Il ajoute : « J’ai vu une signature publicitaire il n’y a pas longtemps en France qui disait : “Je n’aime pas savoir que mes tomates voyagent plus que moi.” » Dans la mesure où les frontières sont fermées aux voyageurs, mais pas aux tomates, ça fait réfléchir !
Peu importe comment le consommateur se procure ses fruits et légumes, la culture en serre s’avère une des pierres d’assise de ce virage. Surtout parce que, ici, les serres peuvent être alimentées par des sources d’énergie renouvelable. « L’eau qui coule dans nos rivières, ce n’est pas très différent du soleil qui plombe sur le Mexique ou la Californie, fait valoir Jacques Demers. En utilisant cette ressource-là pour se nourrir dans le respect de l’environnement et des communautés, ça peut devenir une signature identitaire très forte. »
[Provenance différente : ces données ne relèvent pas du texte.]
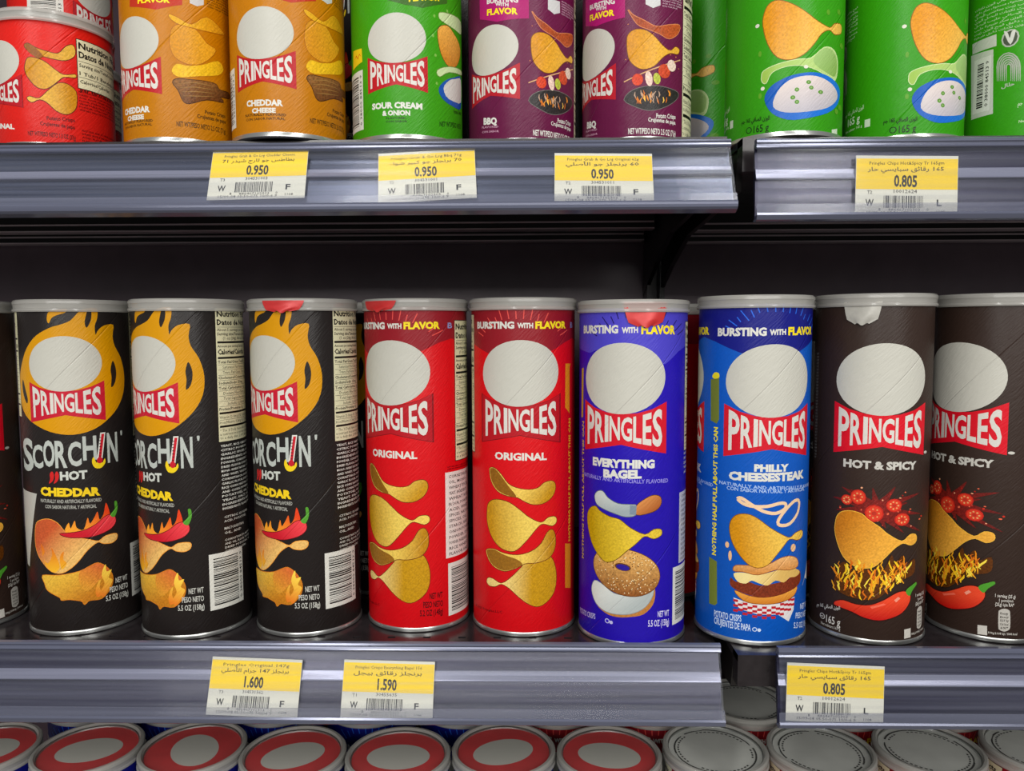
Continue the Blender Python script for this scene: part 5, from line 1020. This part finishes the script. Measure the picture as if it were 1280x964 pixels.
# ------------------------------------------------------------------ the shelving: structure behind and below
def struct(name, me):
    o = mesh_obj(name, me); tag(o, kind='structure'); return o
struct('floor', boxes('floor', [(-3, -3, -.02, 3, 1.2, 0)], M_FLOOR))
sp_ = boxes('shelf', [(-.95, .505, 1.735, 1.05, .826, 1.765)], M_BLACK)  # unseen shelf, added to keep lamp light off the back wall
ts_ = empty('shelf', (.05, .826, 1.735)); tag(ts_, 'next black shelf up, unseen, added to shade the back wall', 'shelf'); _d = mesh_obj('deck', sp_, ts_); _d.location = (-.05, -.826, -1.735)
struct('wall_back', boxes('wall_back', [(-1.4, .826, 0, 1.4, .846, 2.2)], M_BACK))

YU, YM, YB = .508, .508, .482
def deck_mesh(x0, x1, y0, y1, z, phase=0.):
    """pressed steel shelf: top skin with a row of small slots near the front edge, turned-down front lip, folded ribs beneath"""
    vs, fs = [], []
    def q(a, b, c, d): n = len(vs); vs.extend((a, b, c, d)); fs.append((n, n + 1, n + 2, n + 3))
    ys0, ys1 = y0 + .0105, y0 + .0135; pitch, w = .0247, .0052
    q((x0, y0, z), (x1, y0, z), (x1, ys0, z), (x0, ys0, z)); q((x0, ys1, z), (x1, ys1, z), (x1, y1, z), (x0, y1, z))
    x = x0; c = x0 + .012 + phase
    while c + w < x1:
        q((x, ys0, z), (c, ys0, z), (c, ys1, z), (x, ys1, z)); x = c + w
        for (a, b, d, e) in (((c, ys0), (x, ys0), 0, 0), ((x, ys0), (x, ys1), 0, 0), ((x, ys1), (c, ys1), 0, 0), ((c, ys1), (c, ys0), 0, 0)):
            q((a[0], a[1], z), (a[0], a[1], z - .004), (b[0], b[1], z - .004), (b[0], b[1], z))
        q((c, ys0, z - .004), (x, ys0, z - .004), (x, ys1, z - .004), (c, ys1, z - .004)); c += pitch
    q((x, ys0, z), (x1, ys0, z), (x1, ys1, z), (x, ys1, z))
    zl = z - .021
    q((x0, y0, z), (x0, y0, zl), (x1, y0, zl), (x1, y0, z)); q((x0, y0, zl), (x0, y0 + .012, zl), (x1, y0 + .012, zl), (x1, y0, zl))
    q((x0, y0 + .012, zl), (x0, y0 + .012, z - .0045), (x1, y0 + .012, z - .0045), (x1, y0 + .012, zl))
    q((x0, y0 + .012, z - .0045), (x0, y1, z - .0045), (x1, y1, z - .0045), (x1, y0 + .012, z - .0045))
    for X in (x0, x1): q((X, y0, z), (X, y1, z), (X, y1, z - .0045), (X, y0, z - .0045)); q((X, y0, z), (X, y0 + .012, z), (X, y0 + .012, zl), (X, y0, zl))
    return mk('deck', vs, fs, M_DECK)
def rail_frame(Yt, zt, Yb, zb):
    u = Vector((0, Yb - Yt, zb - zt)); L = u.length; u /= L; n = Vector((0, u.z, -u.y)); 
    if n.y > 0: n = -n
    return Vector((0, Yt, zt)), u, n, L
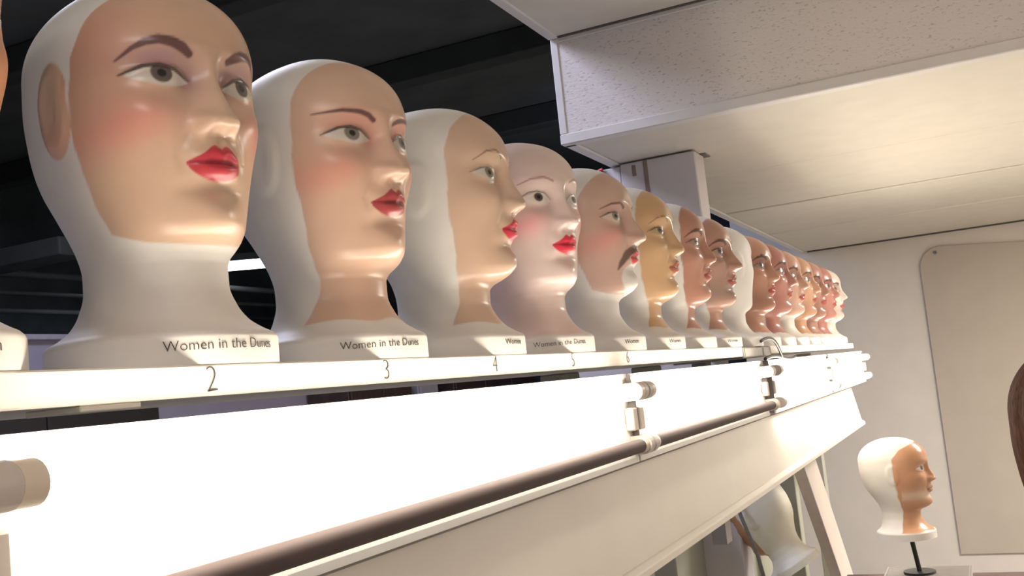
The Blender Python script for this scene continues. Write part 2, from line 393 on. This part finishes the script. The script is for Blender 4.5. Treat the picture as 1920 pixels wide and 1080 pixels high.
def head_geometry(nt, nz, nose=1.0, blank=False):
    ph = np.linspace(-np.pi, np.pi, nt, endpoint=False); th = ph-.45*np.sin(ph)
    n1 = int(nz*.76); zl = np.concatenate([[0, .002], np.linspace(.006, .285, n1)])
    an = np.linspace(0, np.pi/2, nz-n1)[1:]; zu = .285+(HT-.285)*np.sin(an)
    z = np.concatenate([zl, zu[:-1]])
    F = pchip(np.minimum(z, .285), PZ, PF); B = pchip(np.minimum(z, .285), PZ, PB); W = pchip(np.minimum(z, .285), PZ, PW)
    s = np.where(z > .285, np.maximum(1-((z-.285)/(HT-.285))**2.15, 0)**(1/2.1), 1.0)
    xm = -.010*sm(.1, .2, z)
    Zg, Tg = np.meshgrid(z, th, indexing='ij')
    c, sn = np.cos(Tg), np.sin(Tg)
    Fg, Bg, Wg, sg, xg = (a[:, None] for a in (F, B, W, s, xm))
    e = 2/(2.0+.25*sm(.12, .2, Zg))
    ax = np.sign(c)*np.abs(c)**e; ay = np.sign(sn)*np.abs(sn)**e
    # keep the underside of the jaw higher towards the ears
    X = xg+np.where(ax > 0, (Fg-xg), (Bg+xg))*ax*sg
    Y = Wg*ay*sg
    Z = Zg.copy()
    fm = sm(.0, .45, c); y = Y; q = np.abs(Y)
    d = np.zeros_like(X)
    d += .005*G(q, .038, .018)*G(Z, .281, .010)                       # brow ridge
    d -= .014*G(q, .041, .021)*G(Z, .256, .0145)                      # sockets
    d -= .004*G(q, .017, .008)*G(Z, .256, .012)
    d += .0095*np.exp(-.5*(((q-.043)/.0165)**2+((Z-.255)/.0085)**2)**1.3)  # eyeballs
    d += .0016*poly_mask(q, Z, [(.018, .254, .001), (.030, .2645, .0014), (.044, .2665, .0014), (.066, .258, .001)], .0022)  # upper lid
    zr = np.array([.192, .200, .205, .210, .216, .226, .241, .255, .268, .290])
    hn = pchip(np.clip(Z, .192, .292), zr, np.array([0, .004, .014, .025, .028, .0245, .0165, .0105, .007, 0]))
    sg2 = pchip(np.clip(Z, .192, .292), zr, np.array([.012, .0115, .011, .0105, .0105, .0095, .0085, .0080, .0085, .012]))
    d += nose*.9*hn*np.exp(-.5*(np.abs(y)/sg2)**2.2)
    d += nose*.0105*G(q, .0145, .0058)*np.exp(-.5*((Z-.2125)/.0068)**2)   # wings
    d -= .003*G(q, .0085, .003)*G(Z, .2035, .003)
    d += .0075*G(q, .058, .020)*G(Z, .226, .020)                      # cheekbones
    d -= .004*G(q, .050, .014)*G(Z, .182, .018)
    d -= .0022*poly_mask(q, Z, [(.020, .212, .001), (.028, .198, .0012), (.034, .184, .0006)], .005)
    d += .010*np.exp(-.5*(q/.026)**2)*G(Z, .182, .018)                # muzzle
    up_ = .185+.0026*G(q, .006, .005)-.0011*G(q, 0, .003)-.0045*sm(.008, .027, q)
    d += .0048*G(Z, up_, .0050)*np.exp(-.5*(q/.0155)**2.6)
    d += .0055*G(Z, .1705+.004*sm(.006, .026, q), .0050)*np.exp(-.5*(q/.0135)**2.6)
    d -= .0028*G(Z, .1778, .0016)*np.exp(-.5*(q/.019)**4)
    d -= .0025*G(q, .029, .004)*G(Z, .178, .006)
    d -= .0065*G(q, 0, .018)*G(Z, .1560, .0062)                       # below the lip
    d -= .0018*G(q, 0, .003)*G(Z, .196, .004)                        # philtrum
    d += .0085*G(q, 0, .017)*G(Z, .1335, .0135)                       # chin
    d += .0025*G(Z, .315, .02)*G(q, 0, .04)
    if blank: d *= .55
    X = X+d*fm
    # ears: low-relief flaps on the sides
    side = sm(.55, .85, np.abs(sn))
    ex, ez = X+.004, Z-.240
    er = np.hypot(ex/.026, ez/.043)
    ear = .0028*(1-sm(.72, 1.05, er))-.0012*(1-sm(.3, .62, np.hypot((ex+.002)/.021, (ez-.004)/.043)))
    Y = Y+np.sign(sn)*ear*side
    return X, Y, Z, th, z, er
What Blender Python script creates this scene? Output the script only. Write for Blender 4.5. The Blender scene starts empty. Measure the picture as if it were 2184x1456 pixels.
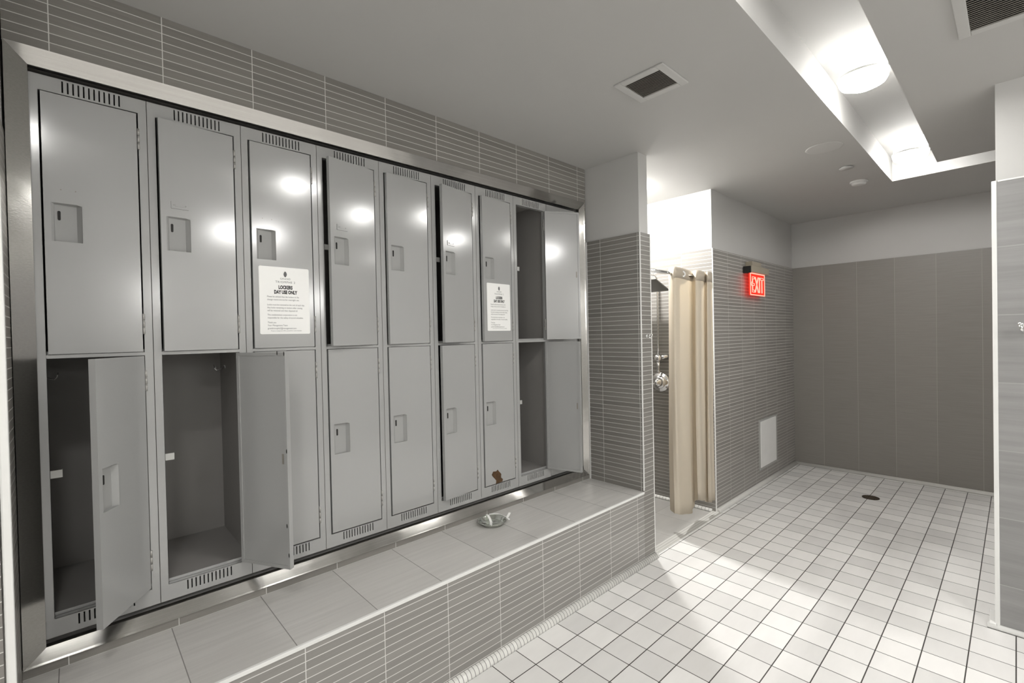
import bpy, bmesh, math, random
from mathutils import Vector, Matrix
random.seed(7)
R = math.radians
S = bpy.context.scene
COL = S.collection
# ------------------------------------------------------------------ camera
cam = bpy.data.cameras.new('camera')
cam.sensor_fit = 'HORIZONTAL'; cam.sensor_width = 36.0
cam.lens = 36.0 * 1002.73 / 2184
cam.clip_start = 0.02
camo = bpy.data.objects.new('camera', cam)
COL.objects.link(camo)
cr = Vector((0.7314231, -0.6816036, -0.0208990))
cu = Vector((0.0233450, -0.0056014, 0.9997118))
cf = Vector((0.6815242, 0.7317002, -0.0118150))
m = Matrix((cr, cu, -cf)).transposed().to_4x4()
m.translation = Vector((0.09133, -2.15768, 1.50120))
camo.matrix_world = m
S.camera = camo
# ------------------------------------------------------------------ view and world
S.view_settings.view_transform = 'Standard'
S.view_settings.look = 'None'
S.view_settings.gamma = 1.0
S.view_settings.use_curve_mapping = False
S.view_settings.exposure = 0.93
W = bpy.data.worlds.new('world'); S.world = W; W.use_nodes = True
W.node_tree.nodes['Background'].inputs[0].default_value = (0.02, 0.02, 0.02, 1)
DRUM_L = 44.0          # radiance of the ceiling drum lamps
STALL_L = 700.0        # radiance of the shower downlight

ROOM_L = 46.0         # ceiling lights behind the photographer
FILL_GLOBE_L = 10.0        # added fill globes on the unseen wall, lifting the ceiling

# ------------------------------------------------------------------ materials
def newmat(name):
    mt = bpy.data.materials.new(name); mt.use_nodes = True
    nt = mt.node_tree
    return mt, nt, nt.nodes['Principled BSDF']

def N(nt, typ, **kw):
    n = nt.nodes.new(typ)
    for k, v in kw.items(): setattr(n, k, v)
    return n

def math_node(nt, op, a, b=None, c=None):
    n = nt.nodes.new('ShaderNodeMath'); n.operation = op
    for i, v in enumerate((a, b, c)):
        if v is None: continue
        if isinstance(v, (int, float)): n.inputs[i].default_value = v
        else: nt.links.new(v, n.inputs[i])
    return n.outputs[0]

def mix_col(nt, fac, a, b):
    n = nt.nodes.new('ShaderNodeMix'); n.data_type = 'RGBA'
    for s, v in ((n.inputs[0], fac), (n.inputs[6], a), (n.inputs[7], b)):
        if isinstance(v, (int, float)): s.default_value = v
        elif isinstance(v, tuple): s.default_value = v + (1,)
        else: nt.links.new(v, s)
    return n.outputs[2]

def noise(nt, vec, scale, detail=3, rough=.5):
    n = nt.nodes.new('ShaderNodeTexNoise')
    n.inputs['Scale'].default_value = scale; n.inputs['Detail'].default_value = detail
    n.inputs['Roughness'].default_value = rough
    if vec is not None: nt.links.new(vec, n.inputs['Vector'])
    return n.outputs['Fac']

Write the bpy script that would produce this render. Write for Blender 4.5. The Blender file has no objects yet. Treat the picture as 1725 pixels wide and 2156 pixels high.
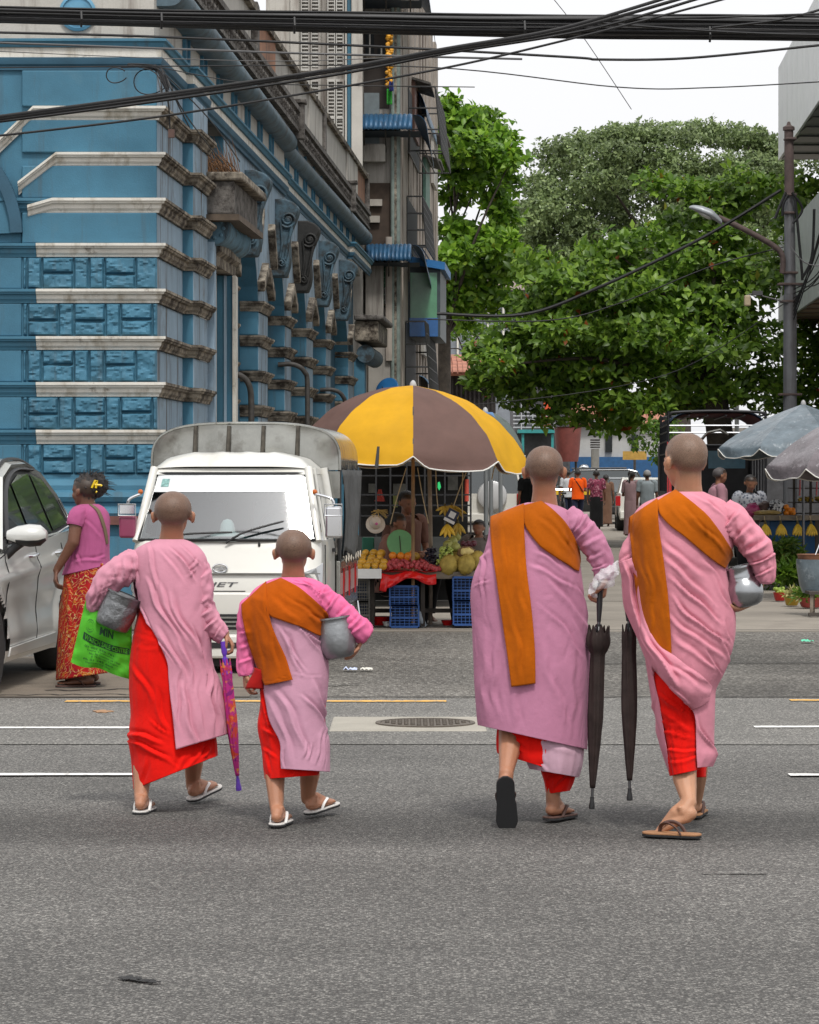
import bpy,math,random
import numpy as np
from mathutils import Vector,Matrix,Euler,noise
from mathutils.bvhtree import BVHTree
random.seed(7);np.random.seed(7)
SC=bpy.context.scene
COL=SC.collection
# ---------------------------------------------------------------- camera, sky, sun, exposure
F,H,CX,HY=6110.0,1.45,862.5,1000.0
cam=bpy.data.objects.new('camera',bpy.data.cameras.new('camera'))
COL.objects.link(cam);SC.camera=cam
cam.location=(0,0,H);cam.rotation_euler=(math.radians(90),0,0)
cam.data.sensor_fit='HORIZONTAL';cam.data.sensor_width=24.0
cam.data.lens=24.0*F/1725.0
cam.data.shift_y=-78.0/1725.0
cam.data.clip_start=0.1;cam.data.clip_end=900
W=bpy.data.worlds.new('World');SC.world=W;W.use_nodes=True
nt=W.node_tree;nt.nodes.clear()
sky=nt.nodes.new('ShaderNodeTexSky');sky.sky_type='NISHITA';sky.sun_disc=False
SUN_EL,SUN_AZ=math.radians(58),math.radians(168)
sky.sun_elevation=SUN_EL;sky.sun_rotation=SUN_AZ
sky.air_density=1.0;sky.dust_density=6.0;sky.ozone_density=1.0
hs=nt.nodes.new('ShaderNodeHueSaturation');hs.inputs['Saturation'].default_value=0.08
mx=nt.nodes.new('ShaderNodeMix');mx.data_type='RGBA';mx.inputs[0].default_value=0.72
mx.inputs[7].default_value=(11.0,11.05,11.3,1)
bg=nt.nodes.new('ShaderNodeBackground');bg.inputs['Strength'].default_value=0.072
wo=nt.nodes.new('ShaderNodeOutputWorld')
nt.links.new(sky.outputs[0],hs.inputs['Color']);nt.links.new(hs.outputs[0],mx.inputs[6])
nt.links.new(mx.outputs[2],bg.inputs['Color']);nt.links.new(bg.outputs[0],wo.inputs[0])
sl=bpy.data.lights.new('sun','SUN');sl.energy=1.5;sl.angle=math.radians(10);sl.color=(1,.965,.91)
sun=bpy.data.objects.new('sun',sl);COL.objects.link(sun)
_sd=Vector((math.sin(SUN_AZ)*math.cos(SUN_EL),math.cos(SUN_AZ)*math.cos(SUN_EL),math.sin(SUN_EL)))
sun.rotation_euler=_sd.to_track_quat('Z','Y').to_euler();sun.location=(0,0,40)
SC.view_settings.view_transform='Standard';SC.view_settings.look='None'
SC.view_settings.gamma=1;SC.view_settings.exposure=0.66;SC.view_settings.use_curve_mapping=False
SC.render.engine='CYCLES'
SC.cycles.max_bounces=6;SC.cycles.diffuse_bounces=3;SC.cycles.glossy_bounces=3
SC.cycles.transmission_bounces=4;SC.cycles.transparent_max_bounces=8
SC.cycles.use_denoising=True
SC.cycles.caustics_reflective=False;SC.cycles.caustics_refractive=False
# ---------------------------------------------------------------- helpers
def P(x,y,d):return Vector(((x-CX)*d/F,d,H+(HY-y)*d/F))
def gz(y):return H*F/(y-HY)
def R(a):return math.radians(a)
LOCAL=set()
def tag(o,label=None,cat=None,group=None,kind=None):
 if label:o['label']=label
 if cat:o['category']=cat
 if group:o['group']=group
 if kind:o['kind']=kind
 return o
def empty(name,loc=(0,0,0),label=None,cat=None,group=None,kind=None,rz=0,local=False):
 o=bpy.data.objects.new(name,None);COL.objects.link(o);o.location=loc
 o.rotation_euler=(0,0,rz);o.empty_display_size=.1
 if local:LOCAL.add(o.name)
 return tag(o,label,cat,group,kind)
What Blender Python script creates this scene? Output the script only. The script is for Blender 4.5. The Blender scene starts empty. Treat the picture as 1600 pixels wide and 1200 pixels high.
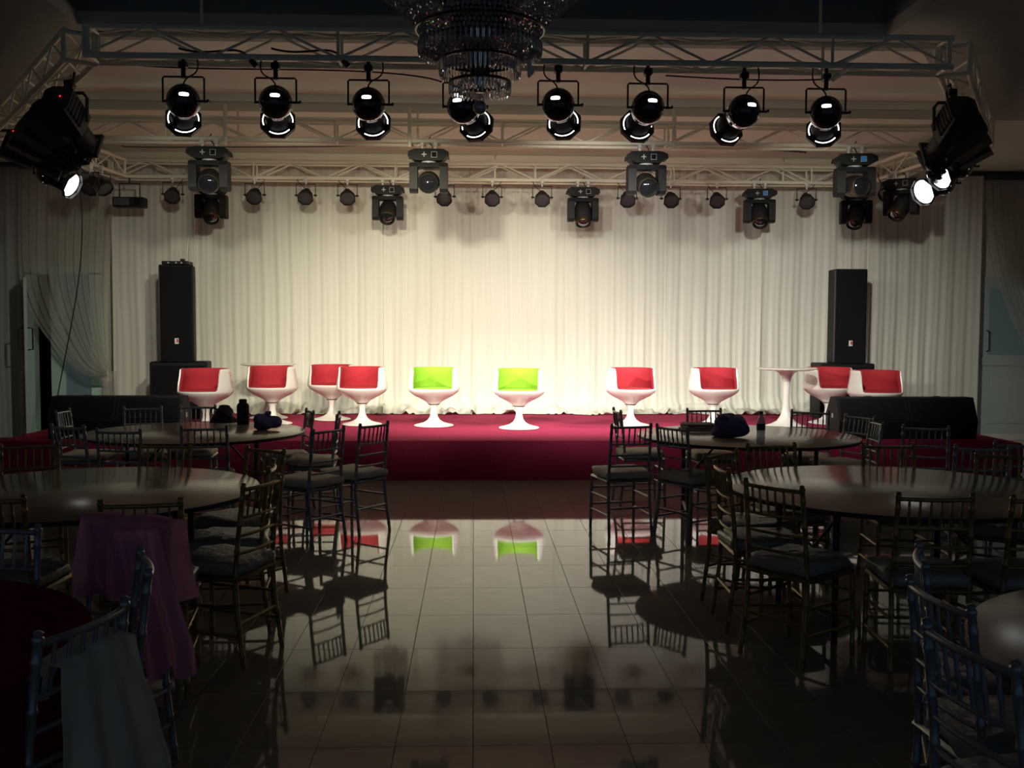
import bpy, math, random
from math import sin, cos, pi, radians, atan2, sqrt, exp
from mathutils import Vector, Matrix, Euler, noise

random.seed(7)
scene = bpy.context.scene
COL = scene.collection

# ------------------------------------------------------------------ camera
CAM_H, FPX = 1.63, 1550.0
YAW, PITCH, ROLL = radians(2.217), radians(3.14), radians(0.22)
CAM_R = Matrix.Rotation(-YAW, 3, 'Z') @ Matrix.Rotation(pi/2 - PITCH, 3, 'X') @ Matrix.Rotation(ROLL, 3, 'Z')
cam_d = bpy.data.cameras.new('camera'); cam_d.sensor_width = 36.0; cam_d.lens = FPX/1600*36.0
cam_d.clip_start = 0.05; cam_d.clip_end = 100
cam = bpy.data.objects.new('camera', cam_d); COL.objects.link(cam)
cam.matrix_world = Matrix.Translation((0, 0, CAM_H)) @ CAM_R.to_4x4()
scene.camera = cam

# ------------------------------------------------------------------ world, exposure
world = bpy.data.worlds.new('world'); scene.world = world; world.use_nodes = True
bg = world.node_tree.nodes['Background']
bg.inputs[0].default_value = (0.42, 0.66, 1.0, 1); bg.inputs[1].default_value = 0.075
vs = scene.view_settings
vs.view_transform = 'Standard'; vs.look = 'None'; vs.gamma = 1.0; vs.use_curve_mapping = False
vs.exposure = 0.12
SPOT_W = 620.0       # every lit par can on the front truss
PROFILE_W = 240.0     # every profile spotlight on the slanting trusses

def ray(x, y):
    return CAM_R @ Vector(((x-800)/FPX, -(y-600)/FPX, -1.0))
def P(x, y, z):                       # where the sight line of a photo point meets the level z
    d = ray(x, y); t = (z-CAM_H)/d.z
    return Vector((0, 0, CAM_H)) + d*t
def D(x, y, Y):                       # where it meets the upright plane at depth Y
    d = ray(x, y); t = Y/d.y
    return Vector((0, 0, CAM_H)) + d*t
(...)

Emballé, M. Demers martèle qu’il y a de la place pour tous. Si son entreprise vise les grands marchés d’alimentation, des serres de plus petite taille pour fournir des marchés de proximité ou destinées à revitaliser l’économie régionale ont également leur place, estime-t-il.
« Je rêve qu’on puisse s’associer avec d’autres producteurs afin de contrer la compétition hors frontières, confie M. De- mers. On pourrait ainsi satisfaire les besoins en volume et, par ricochet, atteindre les objectifs en matière de santé et d’environnement. »
Bref, Jacques Demers se donne la permission de croire que, malgré notre nordicité, ce n’est pas une utopie de vouloir nourrir le Québec en produits frais d’ici, et ce, 12 mois par année.